For weeks I did nothing but write of the adventures of Conan. The character took complete possession of my mind and crowded out everything else in the way of storytelling. When I deliberately tried to write something else, I couldn't do it. I do not attempt to explain this by esoteric or occult means, but the fact remains. I still write of Conan more powerfully and with more understanding than any of my other characters.

But the time will probably come when I will suddenly find myself unable to write convincingly of him at all. That has happened in the past with nearly all my rather numerous characters; suddenly I find myself out of contact with the conception, as if the man himself had been standing at my shoulder directing my efforts, and had suddenly turned and gone away, leaving me to search for another character.

The last yarn I sold to Weird Tale—and it well may be the last fantasy I'll ever write—was a three-part Conan serial ("Red Nails") which was the bloodiest and most sexy weird story I ever wrote. I have been dissatisfied with my handling of decaying races in stories, for the reason that degeneracy is so prevalent in such races that even in fiction it can not be ignored as a motive and as a fact if the fiction is have any claim to realism. I have ignored it in all other stories, as one of the taboos, but I did not ignore it in this story. Too much raw meat, maybe, but I merely portrayed what I honestly believe would be the actions of certain types of people in the situations on which the plot of the story hung.

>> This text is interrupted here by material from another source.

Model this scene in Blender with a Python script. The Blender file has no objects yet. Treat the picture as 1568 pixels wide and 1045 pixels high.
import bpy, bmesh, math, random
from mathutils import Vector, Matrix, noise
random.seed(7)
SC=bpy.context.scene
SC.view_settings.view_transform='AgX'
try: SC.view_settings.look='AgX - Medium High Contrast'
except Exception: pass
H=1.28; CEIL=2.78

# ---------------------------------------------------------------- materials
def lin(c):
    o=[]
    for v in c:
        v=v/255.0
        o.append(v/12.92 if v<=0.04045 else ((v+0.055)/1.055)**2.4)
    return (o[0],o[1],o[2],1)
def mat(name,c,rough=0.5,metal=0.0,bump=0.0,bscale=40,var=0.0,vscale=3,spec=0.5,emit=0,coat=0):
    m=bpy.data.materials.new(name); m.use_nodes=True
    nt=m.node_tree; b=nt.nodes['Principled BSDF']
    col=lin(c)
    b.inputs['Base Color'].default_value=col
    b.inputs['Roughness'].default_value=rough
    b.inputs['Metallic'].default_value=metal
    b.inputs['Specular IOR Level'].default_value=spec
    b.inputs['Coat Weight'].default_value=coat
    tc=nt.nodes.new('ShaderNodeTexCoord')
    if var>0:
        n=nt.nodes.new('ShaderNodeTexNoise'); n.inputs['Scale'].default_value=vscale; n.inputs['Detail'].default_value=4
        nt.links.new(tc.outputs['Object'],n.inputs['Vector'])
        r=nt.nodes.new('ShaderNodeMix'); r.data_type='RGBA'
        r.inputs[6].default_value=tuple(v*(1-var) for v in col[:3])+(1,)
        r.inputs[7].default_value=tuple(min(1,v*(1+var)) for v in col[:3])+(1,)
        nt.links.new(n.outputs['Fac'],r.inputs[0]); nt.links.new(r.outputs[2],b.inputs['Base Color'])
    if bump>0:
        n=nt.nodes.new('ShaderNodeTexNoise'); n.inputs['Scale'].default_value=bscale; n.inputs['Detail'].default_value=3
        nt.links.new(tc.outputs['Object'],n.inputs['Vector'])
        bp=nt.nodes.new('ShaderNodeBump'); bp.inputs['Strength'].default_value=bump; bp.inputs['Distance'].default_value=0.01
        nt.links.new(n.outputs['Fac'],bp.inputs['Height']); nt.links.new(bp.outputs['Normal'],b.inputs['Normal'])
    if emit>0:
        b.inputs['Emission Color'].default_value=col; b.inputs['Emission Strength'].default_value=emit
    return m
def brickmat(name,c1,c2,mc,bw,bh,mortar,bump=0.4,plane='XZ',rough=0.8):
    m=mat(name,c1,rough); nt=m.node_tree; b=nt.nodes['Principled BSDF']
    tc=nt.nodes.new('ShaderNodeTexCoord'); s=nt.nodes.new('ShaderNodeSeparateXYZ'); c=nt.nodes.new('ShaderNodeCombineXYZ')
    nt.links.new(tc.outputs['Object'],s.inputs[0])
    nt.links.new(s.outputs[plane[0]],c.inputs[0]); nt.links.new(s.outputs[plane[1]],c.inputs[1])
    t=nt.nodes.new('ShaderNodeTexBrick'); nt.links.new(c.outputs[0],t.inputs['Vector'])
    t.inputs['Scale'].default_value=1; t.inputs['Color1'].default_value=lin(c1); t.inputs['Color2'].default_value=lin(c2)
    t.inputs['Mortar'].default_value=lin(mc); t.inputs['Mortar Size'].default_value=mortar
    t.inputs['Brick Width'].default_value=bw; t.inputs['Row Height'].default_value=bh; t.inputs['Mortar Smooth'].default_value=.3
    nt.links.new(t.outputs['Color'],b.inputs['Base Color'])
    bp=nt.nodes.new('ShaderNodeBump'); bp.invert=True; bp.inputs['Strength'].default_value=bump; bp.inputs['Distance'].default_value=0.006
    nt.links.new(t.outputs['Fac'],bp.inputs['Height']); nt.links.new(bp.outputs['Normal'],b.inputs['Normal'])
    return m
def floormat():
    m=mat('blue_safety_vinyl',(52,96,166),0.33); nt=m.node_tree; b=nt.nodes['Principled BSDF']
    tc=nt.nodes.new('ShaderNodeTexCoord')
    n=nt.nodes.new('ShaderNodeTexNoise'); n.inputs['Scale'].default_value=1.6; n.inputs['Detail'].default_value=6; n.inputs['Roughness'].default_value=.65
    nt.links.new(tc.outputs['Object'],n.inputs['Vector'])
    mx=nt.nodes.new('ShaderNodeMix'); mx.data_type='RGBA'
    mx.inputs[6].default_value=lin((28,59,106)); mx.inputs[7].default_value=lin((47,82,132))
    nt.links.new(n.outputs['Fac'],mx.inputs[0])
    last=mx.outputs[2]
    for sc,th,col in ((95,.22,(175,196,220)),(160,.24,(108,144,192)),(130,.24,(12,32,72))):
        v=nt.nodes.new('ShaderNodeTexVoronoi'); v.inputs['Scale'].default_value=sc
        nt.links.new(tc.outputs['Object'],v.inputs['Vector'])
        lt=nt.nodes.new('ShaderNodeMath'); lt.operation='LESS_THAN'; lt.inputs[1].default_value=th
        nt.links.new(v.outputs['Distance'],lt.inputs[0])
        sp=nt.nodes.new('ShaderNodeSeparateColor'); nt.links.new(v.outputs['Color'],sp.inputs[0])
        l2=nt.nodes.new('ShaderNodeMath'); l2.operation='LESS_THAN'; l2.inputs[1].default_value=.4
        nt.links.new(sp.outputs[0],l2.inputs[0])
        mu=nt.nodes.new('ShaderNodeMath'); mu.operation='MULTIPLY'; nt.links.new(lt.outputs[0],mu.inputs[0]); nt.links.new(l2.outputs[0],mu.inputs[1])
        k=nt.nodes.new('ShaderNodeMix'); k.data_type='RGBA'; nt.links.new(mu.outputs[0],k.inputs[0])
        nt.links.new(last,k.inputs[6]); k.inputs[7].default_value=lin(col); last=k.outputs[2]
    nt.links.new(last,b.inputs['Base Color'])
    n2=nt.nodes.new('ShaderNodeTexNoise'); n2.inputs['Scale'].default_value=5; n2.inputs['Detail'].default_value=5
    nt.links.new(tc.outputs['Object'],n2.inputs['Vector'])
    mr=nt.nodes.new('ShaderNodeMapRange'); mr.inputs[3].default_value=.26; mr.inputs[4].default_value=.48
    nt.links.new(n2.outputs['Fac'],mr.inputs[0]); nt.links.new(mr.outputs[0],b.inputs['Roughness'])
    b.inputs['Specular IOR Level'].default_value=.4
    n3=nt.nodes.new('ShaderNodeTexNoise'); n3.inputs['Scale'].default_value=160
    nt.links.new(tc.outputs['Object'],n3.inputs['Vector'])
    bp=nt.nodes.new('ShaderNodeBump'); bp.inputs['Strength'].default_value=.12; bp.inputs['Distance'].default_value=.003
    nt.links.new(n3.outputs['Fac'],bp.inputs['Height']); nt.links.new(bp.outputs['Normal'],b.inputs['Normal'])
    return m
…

It may sound fantastic to link the term "realism" with Conan; but as a matter of fact—his supernatural adventures aside—he is the most realistic character I ever evolved. He simply a combination of a number of men I have known and I think that's why he seemed to step full-grown into my consciousness when wrote the first yarn of the series.

Some mechanism in my subconsciousness took the dominant characteristics of various prizefighters, gunmen, bootleggers, oil field bullies, gamblers, and honest workmen I had come in contact with, and combining them all, produced the amalgamation I call Conan the Cimmerian.


[Note: Robert E. Howard wrote over 300 short stories, of which only some 22 were about Conan. And despite his mystical-sounding recounting of Conan's creation, by Howard's own admission he was a pragmatic word-slinger, extremely dedicated—namely, dedicated to making a living at it. Not surprisingly, the first two Conan stories were rewritten yarns of about King Kull, one of Howard's earlier heroes who also had a barbaric origin (the other being Bran Mak Morn). Howard's labors with the typewriter did eventually earn him the financial freedom he sought, a real accomplishment during the height of the Depression (even so, he would never travel far from his home in Cross Plains, Texas). As he indicates, "Red Nails" was indeed Howard's last Conan story. He'd told his editor at Weird Tales that there would be no more of the Cimmerian's adventures until he was paid some of the $1300 the magazine owed him. Subsequently, Howard spent the last year of his life mainly writing Westerns. Two day's after his mother (a long-time tuberculosis sufferer ) slipped into a terminal coma, REH shot himself in the head with a borrowed pistol. He died before his mother, and they were buried in a double-ceremony in a triple-plot that Howard had purchased just days earlier. All of the Conan stories were created over a four-year period.]